┌──

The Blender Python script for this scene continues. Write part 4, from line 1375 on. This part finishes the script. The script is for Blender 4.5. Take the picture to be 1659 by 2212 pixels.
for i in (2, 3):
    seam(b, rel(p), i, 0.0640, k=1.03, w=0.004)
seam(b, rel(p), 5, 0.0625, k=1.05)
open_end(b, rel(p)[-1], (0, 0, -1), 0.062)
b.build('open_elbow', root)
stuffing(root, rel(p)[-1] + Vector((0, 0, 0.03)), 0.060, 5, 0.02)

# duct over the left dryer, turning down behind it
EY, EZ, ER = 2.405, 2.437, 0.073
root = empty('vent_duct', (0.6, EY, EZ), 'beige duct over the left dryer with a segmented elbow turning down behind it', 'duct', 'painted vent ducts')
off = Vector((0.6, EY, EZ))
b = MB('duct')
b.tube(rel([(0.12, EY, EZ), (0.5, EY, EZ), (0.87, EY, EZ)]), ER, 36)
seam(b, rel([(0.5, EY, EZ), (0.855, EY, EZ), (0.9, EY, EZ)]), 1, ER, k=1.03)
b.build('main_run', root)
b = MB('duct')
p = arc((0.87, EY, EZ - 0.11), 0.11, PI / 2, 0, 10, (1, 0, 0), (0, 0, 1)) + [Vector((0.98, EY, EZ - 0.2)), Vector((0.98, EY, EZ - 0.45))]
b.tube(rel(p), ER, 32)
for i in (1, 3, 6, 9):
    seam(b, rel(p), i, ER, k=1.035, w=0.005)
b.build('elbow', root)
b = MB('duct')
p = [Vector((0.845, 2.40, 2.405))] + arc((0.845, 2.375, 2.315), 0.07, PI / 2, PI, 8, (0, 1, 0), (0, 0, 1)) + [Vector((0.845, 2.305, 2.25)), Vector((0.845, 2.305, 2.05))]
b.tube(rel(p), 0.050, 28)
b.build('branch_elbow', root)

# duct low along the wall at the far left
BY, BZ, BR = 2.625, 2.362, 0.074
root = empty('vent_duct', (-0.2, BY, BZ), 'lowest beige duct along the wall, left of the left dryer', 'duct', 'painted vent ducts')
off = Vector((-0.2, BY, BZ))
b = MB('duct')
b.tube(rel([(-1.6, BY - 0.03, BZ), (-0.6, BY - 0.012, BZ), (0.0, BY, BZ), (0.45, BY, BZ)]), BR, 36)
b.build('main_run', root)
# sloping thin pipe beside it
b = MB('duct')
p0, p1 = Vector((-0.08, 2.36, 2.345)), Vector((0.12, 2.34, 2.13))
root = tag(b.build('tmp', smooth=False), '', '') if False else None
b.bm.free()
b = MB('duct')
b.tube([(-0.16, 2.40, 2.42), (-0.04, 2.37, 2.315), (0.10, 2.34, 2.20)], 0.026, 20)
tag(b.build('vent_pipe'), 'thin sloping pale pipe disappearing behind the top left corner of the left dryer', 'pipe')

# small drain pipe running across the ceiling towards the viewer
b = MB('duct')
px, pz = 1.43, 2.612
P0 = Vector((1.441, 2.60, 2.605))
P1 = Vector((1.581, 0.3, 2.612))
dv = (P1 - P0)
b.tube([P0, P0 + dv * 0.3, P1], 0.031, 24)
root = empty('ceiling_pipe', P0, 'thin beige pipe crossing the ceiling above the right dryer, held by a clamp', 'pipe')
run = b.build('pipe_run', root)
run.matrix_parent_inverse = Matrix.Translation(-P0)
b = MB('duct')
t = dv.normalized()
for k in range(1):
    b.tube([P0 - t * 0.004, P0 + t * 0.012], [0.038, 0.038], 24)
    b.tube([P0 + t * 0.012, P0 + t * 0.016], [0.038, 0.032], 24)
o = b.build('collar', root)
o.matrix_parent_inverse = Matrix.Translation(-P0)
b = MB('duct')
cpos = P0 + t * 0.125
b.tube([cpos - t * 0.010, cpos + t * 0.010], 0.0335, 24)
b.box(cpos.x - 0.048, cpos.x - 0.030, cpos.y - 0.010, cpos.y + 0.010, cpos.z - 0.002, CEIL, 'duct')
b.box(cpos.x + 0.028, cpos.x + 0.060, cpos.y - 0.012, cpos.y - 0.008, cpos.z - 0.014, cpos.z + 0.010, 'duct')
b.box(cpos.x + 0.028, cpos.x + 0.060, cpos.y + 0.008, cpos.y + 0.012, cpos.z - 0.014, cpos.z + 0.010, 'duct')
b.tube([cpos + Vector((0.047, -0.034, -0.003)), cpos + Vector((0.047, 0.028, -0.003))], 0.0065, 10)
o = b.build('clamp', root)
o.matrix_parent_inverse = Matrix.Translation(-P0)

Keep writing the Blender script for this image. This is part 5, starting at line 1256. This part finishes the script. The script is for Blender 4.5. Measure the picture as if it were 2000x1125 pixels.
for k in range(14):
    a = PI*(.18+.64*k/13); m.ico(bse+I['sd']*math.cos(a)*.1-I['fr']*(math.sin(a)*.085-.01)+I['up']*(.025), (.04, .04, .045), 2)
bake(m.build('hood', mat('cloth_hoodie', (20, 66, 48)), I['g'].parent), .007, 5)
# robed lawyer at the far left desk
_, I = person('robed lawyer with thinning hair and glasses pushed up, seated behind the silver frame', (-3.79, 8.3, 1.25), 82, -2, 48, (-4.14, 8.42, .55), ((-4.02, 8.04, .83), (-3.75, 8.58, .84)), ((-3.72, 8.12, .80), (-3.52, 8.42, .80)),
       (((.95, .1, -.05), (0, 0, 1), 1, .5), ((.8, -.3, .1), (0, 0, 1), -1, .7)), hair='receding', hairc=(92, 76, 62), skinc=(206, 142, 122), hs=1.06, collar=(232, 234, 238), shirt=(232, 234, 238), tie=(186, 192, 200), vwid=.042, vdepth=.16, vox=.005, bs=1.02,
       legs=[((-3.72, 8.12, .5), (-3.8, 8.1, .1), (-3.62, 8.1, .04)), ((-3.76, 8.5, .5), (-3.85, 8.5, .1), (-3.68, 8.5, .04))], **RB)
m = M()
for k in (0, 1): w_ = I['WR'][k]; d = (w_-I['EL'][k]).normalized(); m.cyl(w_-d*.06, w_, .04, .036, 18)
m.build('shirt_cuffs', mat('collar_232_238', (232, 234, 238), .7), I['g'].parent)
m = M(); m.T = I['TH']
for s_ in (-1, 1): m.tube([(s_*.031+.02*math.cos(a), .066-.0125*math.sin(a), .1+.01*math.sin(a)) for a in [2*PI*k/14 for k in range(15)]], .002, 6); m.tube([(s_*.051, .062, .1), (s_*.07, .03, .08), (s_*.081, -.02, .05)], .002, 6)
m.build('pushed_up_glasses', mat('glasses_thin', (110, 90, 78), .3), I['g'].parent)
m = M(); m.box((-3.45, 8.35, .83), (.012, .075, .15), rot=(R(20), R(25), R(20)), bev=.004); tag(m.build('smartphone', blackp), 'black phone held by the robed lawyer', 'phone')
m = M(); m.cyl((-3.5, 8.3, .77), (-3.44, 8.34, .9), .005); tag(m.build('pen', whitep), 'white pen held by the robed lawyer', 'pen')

└──

* [What is being asked]
All of the data needs to be reproduced exactly, with no line missing.

* [Answer to this task]
The Blender Python script for this scene continues. Write part 4, from line 1375 on. This part finishes the script. The script is for Blender 4.5. Take the picture to be 1659 by 2212 pixels.
for i in (2, 3):
    seam(b, rel(p), i, 0.0640, k=1.03, w=0.004)
seam(b, rel(p), 5, 0.0625, k=1.05)
open_end(b, rel(p)[-1], (0, 0, -1), 0.062)
b.build('open_elbow', root)
stuffing(root, rel(p)[-1] + Vector((0, 0, 0.03)), 0.060, 5, 0.02)

# duct over the left dryer, turning down behind it
EY, EZ, ER = 2.405, 2.437, 0.073
root = empty('vent_duct', (0.6, EY, EZ), 'beige duct over the left dryer with a segmented elbow turning down behind it', 'duct', 'painted vent ducts')
off = Vector((0.6, EY, EZ))
b = MB('duct')
b.tube(rel([(0.12, EY, EZ), (0.5, EY, EZ), (0.87, EY, EZ)]), ER, 36)
seam(b, rel([(0.5, EY, EZ), (0.855, EY, EZ), (0.9, EY, EZ)]), 1, ER, k=1.03)
b.build('main_run', root)
b = MB('duct')
p = arc((0.87, EY, EZ - 0.11), 0.11, PI / 2, 0, 10, (1, 0, 0), (0, 0, 1)) + [Vector((0.98, EY, EZ - 0.2)), Vector((0.98, EY, EZ - 0.45))]
b.tube(rel(p), ER, 32)
for i in (1, 3, 6, 9):
    seam(b, rel(p), i, ER, k=1.035, w=0.005)
b.build('elbow', root)
b = MB('duct')
p = [Vector((0.845, 2.40, 2.405))] + arc((0.845, 2.375, 2.315), 0.07, PI / 2, PI, 8, (0, 1, 0), (0, 0, 1)) + [Vector((0.845, 2.305, 2.25)), Vector((0.845, 2.305, 2.05))]
b.tube(rel(p), 0.050, 28)
b.build('branch_elbow', root)

# duct low along the wall at the far left
BY, BZ, BR = 2.625, 2.362, 0.074
root = empty('vent_duct', (-0.2, BY, BZ), 'lowest beige duct along the wall, left of the left dryer', 'duct', 'painted vent ducts')
off = Vector((-0.2, BY, BZ))
b = MB('duct')
b.tube(rel([(-1.6, BY - 0.03, BZ), (-0.6, BY - 0.012, BZ), (0.0, BY, BZ), (0.45, BY, BZ)]), BR, 36)
b.build('main_run', root)
# sloping thin pipe beside it
b = MB('duct')
p0, p1 = Vector((-0.08, 2.36, 2.345)), Vector((0.12, 2.34, 2.13))
root = tag(b.build('tmp', smooth=False), '', '') if False else None
b.bm.free()
b = MB('duct')
b.tube([(-0.16, 2.40, 2.42), (-0.04, 2.37, 2.315), (0.10, 2.34, 2.20)], 0.026, 20)
tag(b.build('vent_pipe'), 'thin sloping pale pipe disappearing behind the top left corner of the left dryer', 'pipe')

# small drain pipe running across the ceiling towards the viewer
b = MB('duct')
px, pz = 1.43, 2.612
P0 = Vector((1.441, 2.60, 2.605))
P1 = Vector((1.581, 0.3, 2.612))
dv = (P1 - P0)
b.tube([P0, P0 + dv * 0.3, P1], 0.031, 24)
root = empty('ceiling_pipe', P0, 'thin beige pipe crossing the ceiling above the right dryer, held by a clamp', 'pipe')
run = b.build('pipe_run', root)
run.matrix_parent_inverse = Matrix.Translation(-P0)
b = MB('duct')
t = dv.normalized()
for k in range(1):
    b.tube([P0 - t * 0.004, P0 + t * 0.012], [0.038, 0.038], 24)
    b.tube([P0 + t * 0.012, P0 + t * 0.016], [0.038, 0.032], 24)
o = b.build('collar', root)
o.matrix_parent_inverse = Matrix.Translation(-P0)
b = MB('duct')
cpos = P0 + t * 0.125
b.tube([cpos - t * 0.010, cpos + t * 0.010], 0.0335, 24)
b.box(cpos.x - 0.048, cpos.x - 0.030, cpos.y - 0.010, cpos.y + 0.010, cpos.z - 0.002, CEIL, 'duct')
b.box(cpos.x + 0.028, cpos.x + 0.060, cpos.y - 0.012, cpos.y - 0.008, cpos.z - 0.014, cpos.z + 0.010, 'duct')
b.box(cpos.x + 0.028, cpos.x + 0.060, cpos.y + 0.008, cpos.y + 0.012, cpos.z - 0.014, cpos.z + 0.010, 'duct')
b.tube([cpos + Vector((0.047, -0.034, -0.003)), cpos + Vector((0.047, 0.028, -0.003))], 0.0065, 10)
o = b.build('clamp', root)
o.matrix_parent_inverse = Matrix.Translation(-P0)

Keep writing the Blender script for this image. This is part 5, starting at line 1256. This part finishes the script. The script is for Blender 4.5. Measure the picture as if it were 2000x1125 pixels.
for k in range(14):
    a = PI*(.18+.64*k/13); m.ico(bse+I['sd']*math.cos(a)*.1-I['fr']*(math.sin(a)*.085-.01)+I['up']*(.025), (.04, .04, .045), 2)
bake(m.build('hood', mat('cloth_hoodie', (20, 66, 48)), I['g'].parent), .007, 5)
# robed lawyer at the far left desk
_, I = person('robed lawyer with thinning hair and glasses pushed up, seated behind the silver frame', (-3.79, 8.3, 1.25), 82, -2, 48, (-4.14, 8.42, .55), ((-4.02, 8.04, .83), (-3.75, 8.58, .84)), ((-3.72, 8.12, .80), (-3.52, 8.42, .80)),
       (((.95, .1, -.05), (0, 0, 1), 1, .5), ((.8, -.3, .1), (0, 0, 1), -1, .7)), hair='receding', hairc=(92, 76, 62), skinc=(206, 142, 122), hs=1.06, collar=(232, 234, 238), shirt=(232, 234, 238), tie=(186, 192, 200), vwid=.042, vdepth=.16, vox=.005, bs=1.02,
       legs=[((-3.72, 8.12, .5), (-3.8, 8.1, .1), (-3.62, 8.1, .04)), ((-3.76, 8.5, .5), (-3.85, 8.5, .1), (-3.68, 8.5, .04))], **RB)
m = M()
for k in (0, 1): w_ = I['WR'][k]; d = (w_-I['EL'][k]).normalized(); m.cyl(w_-d*.06, w_, .04, .036, 18)
m.build('shirt_cuffs', mat('collar_232_238', (232, 234, 238), .7), I['g'].parent)
m = M(); m.T = I['TH']
for s_ in (-1, 1): m.tube([(s_*.031+.02*math.cos(a), .066-.0125*math.sin(a), .1+.01*math.sin(a)) for a in [2*PI*k/14 for k in range(15)]], .002, 6); m.tube([(s_*.051, .062, .1), (s_*.07, .03, .08), (s_*.081, -.02, .05)], .002, 6)
m.build('pushed_up_glasses', mat('glasses_thin', (110, 90, 78), .3), I['g'].parent)
m = M(); m.box((-3.45, 8.35, .83), (.012, .075, .15), rot=(R(20), R(25), R(20)), bev=.004); tag(m.build('smartphone', blackp), 'black phone held by the robed lawyer', 'phone')
m = M(); m.cyl((-3.5, 8.3, .77), (-3.44, 8.34, .9), .005); tag(m.build('pen', whitep), 'white pen held by the robed lawyer', 'pen')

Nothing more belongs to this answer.